Sa Vie de Cicéron est très connue parmi nous par la traduction qu’en a donnée l’abbé Prévost. Les éloges continuels qu’il y fait de Cicéron ont trouvé bien des contradicteurs. Ceux qui ont voulu flétrir la mémoire de ce grand homme se sont fondés sur l’autorité de Dion Cassius, écrivain très postérieur. Les panégyristes s’appuient sur le témoignage de Plutarque et des contemporains mêmes de Cicéron. Il faut avouer que la plupart des principaux personnages dont l’histoire romaine fait mention sont peints, pour ainsi dire, comme Janus, avec deux visages dont l’un ne ressemble point à l’autre. Quelques écrivains ne donnent à Jules César que des vertus, les autres que des vices.
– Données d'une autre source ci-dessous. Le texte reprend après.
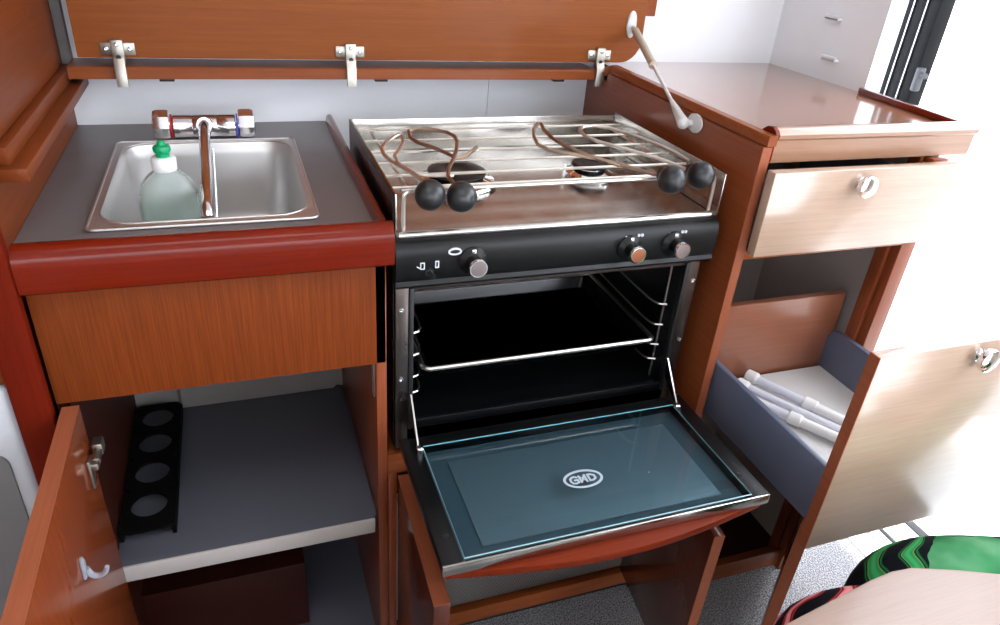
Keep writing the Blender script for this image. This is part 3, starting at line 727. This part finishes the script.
# top drawer, slightly open
td = link('top_drawer', B().box(.548, .927, -.064, -.046, -.054, .0815, .0015), 'wood_glare', dc)
link('drawer_side', B().box(.566, .576, -.046, .25, -.045, .05, .002), 'drawer_grey', td)
link('drawer_side', B().box(.884, .894, -.046, .25, -.045, .05, .002), 'drawer_grey', td)
link('drawer_floor', B().box(.576, .884, -.046, .25, -.045, -.038), 'drawer_white', td)
kprof = [(.006, 0), (.007, .006), (.0095, .008), (.0160, .011), (.0178, .016), (.0168, .020), (.011, .0225), (0, .023)]
tag(link('knob', B().lathe([(.010, 0), (.010, .002), (.006, .004)]+kprof[1:], (.714, -.064, .059), (0, -1, 0), 28), 'chrome', td), 'round chrome knob')
# large drawer, pulled far out
bd = link('lower_drawer', B().box(.557, .935, -.325, -.307, -.419, -.074, .0015), 'wood_glare', dc)
link('edge_band', B().box(.5560, .5574, -.3245, -.3075, -.4185, -.0745), 'wood_edge', bd)
link('drawer_side', B().box(.566, .577, -.307, .034, -.385, -.279, .003), 'drawer_grey', bd)
link('drawer_side', B().prism([(-.307, -.385), (.03, -.385), (.0345, -.381), (.0345, -.300), (.026, -.283), (.018, -.279), (-.307, -.279)], 'x', .872, .882), 'drawer_grey', bd)
link('drawer_floor', B().box(.577, .872, -.307, .03, -.376, -.366), 'drawer_white', bd)
link('drawer_back', B().box(.566, .884, .035, .050, -.375, -.204, .001), 'wood_back', bd)
link('runner', B().box(.5575, .5655, -.02, .27, -.372, -.350, .001), 'frame_black', bd)
tag(link('knob', B().lathe([(.010, 0), (.010, .002), (.006, .004)]+kprof[1:], (.738, -.325, -.094), (0, -1, 0), 28), 'chrome', bd), 'round chrome knob')
# small door below, swung out towards the camera
ang = math.atan2(-.60, -.80)
dd_ = B().box(.91-.355, .91, -.045, -.025, -.86, -.446, .001)
dd_.rot(math.radians(38.6), (.91, -.035, 0))
lw = link('lower_door', dd_, 'door_in', dc)
link('edge_band', B().box(.91-.3562, .91-.3548, -.0447, -.0253, -.8595, -.4465).rot(math.radians(38.6), (.91, -.035, 0)), 'wood_edge', lw)
link('catch', B().box(.868, .879, -.03, .0, -.60, -.55, .002), 'hinge', dc)

# white rods lying in the drawer
rods = [((.690, .016, -.3535), (.842, -.288, -.3535), .0078, .33, 'topmost white rod in the lower drawer, with a white end cap at the back'),
        ((.655, -.003, -.3535), (.812, -.288, -.3535), .0072, 2, 'white rod lying between the other two rods in the lower drawer'),
        ((.612, .003, -.3535), (.788, -.288, -.3535), .0078, .40, 'white rod with a collar lying nearest the grey drawer side')]
for a, b, r, cu, lab in rods:
    a, b = V(a), V(b); d_ = b-a
    if cu < 1: c_ = a+d_*cu
    o = thing('curtain_rod', (a+b)/2, lab, 'rod', 'white telescopic rods in the drawer')
    if cu < 1:
        link('outer_tube', B().tube([a, c_], r, 14), 'rod_blue', o)
        link('inner_tube', B().tube([c_, b], r*1.18, 14), 'white_pl', o)
        link('collar', B().lathe([(r*1.2, -.006), (r*1.5, -.004), (r*1.5, .016), (r*1.2, .018)], c_, d_.normalized(), 18), 'white_pl', o)
    else:
        link('outer_tube', B().tube([a, b], r, 14), 'rod_blue', o)
    link('end_cap', B().lathe([(r*1.1, -.008), (r*1.5, -.006), (r*1.55, .012), (r*1.2, .016)], a, d_.normalized(), 18), 'white_pl', o)

# ------------------------------------------------------------------ table
tb = thing('saloon_table', (.1, -.95, FL), 'pale wooden table corner in front of the patterned trousers', 'table')
tpoly = [(-.6, -.685), (.0, -.588), (.265, -.547), (.40, -.5265), (.43, -.524), (.455, -.526), (.50, -.541), (.56, -.566), (.62, -.62), (.66, -.72), (.66, -1.35), (-.6, -1.35)]
link('tabletop', B().prism(tpoly, 'z', -.226, -.2, .003), 'table', tb)
link('pedestal', B().lathe([(.14, 0), (.14, .012), (.05, .03), (.045, .06), (.045, .64), (.09, .66), (.09, .674)], (.05, -1.0, FL), n=28), 'alu', tb)

# ------------------------------------------------------------------ seated person (only the knees reach into the picture)
pe = B()
def skin_body(name, nodes, edges, mat, parent=None, root=0, sub=2):
    me = bpy.data.meshes.new(name)
    base = wloc(parent) if parent else V((1.02, -.55, 0))
    me.from_pydata([(V(n[0])+V((0, 0, Z0))-base) for n in nodes], edges, [])
    o = bpy.data.objects.new(name, me); COL.objects.link(o)
    if parent: o.parent = parent
    else: o.location = base
    sk_ = o.modifiers.new('skin', 'SKIN'); sv = me.skin_vertices[0].data if me.skin_vertices else None
    if sv is None:
        bm = bmesh.new(); bm.from_mesh(me); bm.verts.layers.skin.verify(); bm.to_mesh(me); bm.free(); sv = me.skin_vertices[0].data
    for i, n in enumerate(nodes):
        r = n[1] if isinstance(n[1], tuple) else (n[1], n[1]); sv[i].radius = r; sv[i].use_root = (i in root) if isinstance(root, tuple) else (i == root)
    s2 = o.modifiers.new('sub', 'SUBSURF'); s2.levels = sub; s2.render_levels = sub
    dg = bpy.context.evaluated_depsgraph_get(); ev = o.evaluated_get(dg)
    m2 = bpy.data.meshes.new_from_object(ev); o.modifiers.clear(); o.data = m2
    for p in m2.polygons: p.use_smooth = True
    m2.materials.clear(); m2.materials.append(M[mat])
    return o
# trousers from hips to ankles
nodes = [((1.08, -.62, -.365), (.12, .10)), ((1.06, -.54, -.40), .085), ((.84, -.505, -.398), .078), ((.66, -.455, -.376), .073), ((.595, -.44, -.395), .068), ((.61, -.445, -.60), .058), ((.63, -.45, -.80), .045),
         ((1.06, -.72, -.39), .09), ((.76, -.59, -.385), .084), ((.47, -.492, -.368), .070), ((.425, -.478, -.395), .064), ((.43, -.49, -.60), .058), ((.44, -.50, -.80), .045), ((1.10, -.60, -.20), (.12, .15))]
edges = [(0, 1), (1, 2), (2, 3), (3, 4), (4, 5), (5, 6), (0, 7), (7, 8), (8, 9), (9, 10), (10, 11), (11, 12), (0, 13)]
pers = skin_body('person', nodes, edges, 'fabric')
tag(pers, 'person sitting in black trousers with green and red leaf pattern beyond the table corner', 'person')
for (x, y) in ((.632, -.45), (.442, -.50)):
    skin_body('foot', [((x, y, -.80), .034), ((x, y, -.86), .034), ((x-.05, y, -.878), (.034, .02)), ((x-.13, y, -.885), (.036, .013))], [(0, 1), (1, 2), (2, 3)], 'skin', pers)
skin_body('shirt', [((1.085, -.61, -.30), (.115, .15)), ((1.09, -.60, -.18), (.11, .145)), ((1.10, -.585, .0), (.10, .155)), ((1.10, -.57, .13), (.09, .15)), ((1.10, -.56, .21), .06), ((1.09, -.56, .25), .05),
           ((1.09, -.39, .13), .052), ((1.08, -.375, -.10), .043), ((1.0, -.435, -.18), .038), ((.925, -.485, -.258), .031), ((1.09, -.745, .13), .052), ((1.08, -.775, -.10), .043), ((1.0, -.72, -.18), .038), ((.925, -.655, -.245), .031)],
          [(0, 1), (1, 2), (2, 3), (3, 4), (4, 5), (3, 6), (6, 7), (7, 8), (8, 9), (3, 10), (10, 11), (11, 12), (12, 13)], 'shirt_cloth', pers, 2)
head = skin_body('head', [((1.09, -.56, .26), .046), ((1.085, -.56, .32), (.060, .056)), ((1.075, -.56, .37), (.078, .068)), ((1.08, -.56, .42), (.082, .074)), ((1.09, -.56, .465), (.066, .060)),
    ((1.03, -.56, .31), (.030, .028)), ((1.005, -.56, .385), (.014, .016)), ((.985, -.56, .362), (.013, .013)), ((1.085, -.485, .385), (.018, .008)), ((1.085, -.635, .385), (.018, .008))],
    [(0, 1), (1, 2), (2, 3), (3, 4), (1, 5), (3, 6), (6, 7), (3, 8), (3, 9)], 'skin', pers)
for dy in (-.03, .03):
    link('eye', B().sphere((1.013, -.56+dy, .402), .011, 8), 'white_pl', head)
    link('pupil', B().sphere((1.0045, -.56+dy, .402), .0052, 6), 'black_pl', head)
link('mouth', B().tube(smooth_path([(1.004, -.582, .332), (.996, -.572, .330), (.993, -.56, .329), (.996, -.548, .330), (1.004, -.538, .332)], 1), .0045, 6), 'red_pl', head)
skin_body('hair', [((1.13, -.56, .33), (.05, .06)), ((1.125, -.56, .41), (.075, .078)), ((1.10, -.56, .485), (.072, .066)), ((1.055, -.56, .487), (.04, .055))], [(0, 1), (1, 2), (2, 3)], 'hair', pers)
for y0, sgn in ((-.488, 1), (-.655, -1)):            # hands laid flat on the thighs, thumbs inwards
    zt = -.300 if sgn > 0 else -.284
    ya = y0-.015*sgn
    nd = [((.935, y0, -.252), .024), ((.905, ya, zt+.012), (.024, .018)), ((.865, ya, zt+.004), (.034, .013)), ((.842, ya, zt+.002), (.036, .011))]; ed = [(0, 1), (1, 2), (2, 3)]; rt_ = [0]
    for k, (dy, ln) in enumerate(((-.028, .058), (-.010, .070), (.009, .066), (.026, .050))):
        b0 = len(nd); rt_.append(b0); yy = ya-dy*sgn
        nd += [((.850, yy, zt+.003), .0088), ((.828, yy-dy*.15*sgn, zt+.007), .0086), ((.828-ln*.5, yy-dy*.3*sgn, zt+.004), .008), ((.828-ln*.85, yy-dy*.4*sgn, zt-.006), .0072)]
        ed += [(b0, b0+1), (b0+1, b0+2), (b0+2, b0+3)]
    b0 = len(nd); rt_.append(b0)
    nd += [((.888, ya-.018*sgn, zt+.002), .011), ((.866, ya-.044*sgn, zt-.002), .0098), ((.840, ya-.056*sgn, zt-.008), .0085)]; ed += [(b0, b0+1), (b0+1, b0+2)]
    skin_body('hand', nd, ed, 'skin', pers, tuple(rt_))
bench = tag(link('companionway_step', B().box(.93, 1.35, -.85, -.34, FL, -.515, .012, 3), 'gelcoat', loc=(1.15, -.6, FL)), 'white moulded step the person in patterned trousers sits on', 'step')

# ------------------------------------------------------------------ camera
C_ = (-.18447, -.87316, .38838)
import os
cam = bpy.data.cameras.new('camera'); co = bpy.data.objects.new('camera', cam); COL.objects.link(co)
E = (-.375982, -.513922, .082726)
R3 = Matrix.Rotation(E[0], 3, 'Z') @ Matrix.Rotation(E[1], 3, 'X') @ Matrix(((1, 0, 0), (0, 0, -1), (0, 1, 0))) @ Matrix.Rotation(E[2], 3, 'Z')
co.matrix_world = Matrix.Translation(V(C_)+V((0, 0, Z0))) @ R3.to_4x4()
cam.sensor_fit = 'HORIZONTAL'; cam.sensor_width = 36; cam.lens = 36*713.8/1000; cam.clip_start = .02
sc.camera = co

# ------------------------------------------------------------------ light
w = bpy.data.worlds.new('sky'); sc.world = w; w.use_nodes = True
nt = w.node_tree; bg = nt.nodes['Background']
bg.inputs['Color'].default_value = (.90, .96, 1.06, 1); bg.inputs['Strength'].default_value = 7.5
def area(name, loc, target, size, sizey, power, col=(1, 1, 1)):
    l = bpy.data.lights.new(name, 'AREA'); l.shape = 'RECTANGLE'; l.size = size; l.size_y = sizey; l.energy = power; l.color = col
    o = bpy.data.objects.new(name, l); COL.objects.link(o); o.location = V(loc)+V((0, 0, Z0))
    d = V(target)-V(loc); o.rotation_euler = d.to_track_quat('-Z', 'Y').to_euler(); return o
area('fill_light', (-.25, -.55, 1.03), (-.25, -.3, 0), .7, .5, 5)  # unseen fill lamp added below the closed ceiling to even out the left side
sun = bpy.data.lights.new('sun', 'SUN'); sun.energy = 6; sun.angle = math.radians(.6); sun.color = (1, .96, .9)
so = bpy.data.objects.new('sun', sun); COL.objects.link(so); so.rotation_euler = V((-.16, .12, -.97)).to_track_quat('-Z', 'Y').to_euler()

sc.view_settings.view_transform = 'Standard'; sc.view_settings.look = 'None'
sc.view_settings.exposure = .05; sc.view_settings.gamma = 1; sc.view_settings.use_curve_mapping = False
sc.cycles.max_bounces = 10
Ici, Auguste est regardé comme un bon prince ; là, comme un tyran aussi heureux que méchant, débauché, lâche, et cruel dans sa jeunesse, habile dans un âge avancé, et ne cessant de faire des crimes que quand les crimes cessaient de lui être nécessaires. Philon, qui avait vu Tibère, nous dit que c’était un bon et sage prince : Suétone, qui ne vivait pas du temps de cet empereur, en fait un monstre. Peut-être ces opinions contraires sont-elles également fondées sur les faits, parce que les hommes ont souvent des qualités contraires, et que la vie de la plupart des hommes d’Etat a été un mélange continuel de bonnes et de mauvaises actions, de vices et de vertus, de grandeur et de faiblesse. Il semble que, pour bien juger les hommes publics, on pourrait s’en rapporter aux monuments secrets et non suspect qui restent d’eux, comme les lettres dans lesquelles ils ouvrent leur cœur à leurs amis ; mais c’est dans les lettres mêmes de Cicéron que ses admirateurs et ses détracteurs trouvent également les preuves de leurs éloges et de leurs censures. Tout cela prouve combien il est difficile, et peut-être même inutile, de chercher la vérité dans les détails de l’histoire. Quoi qu’il en soit des vertus patriotiques de Cicéron, la postérité admirera toujours en lui l’orateur, l’homme d’Etat, et le philosophe.
1 – Elle n’a jamais paru. (G.A.)
2 – Dans son Canon chronicus œgyptiacus, hœbraïcus, grœcus, 1662. (G.A.)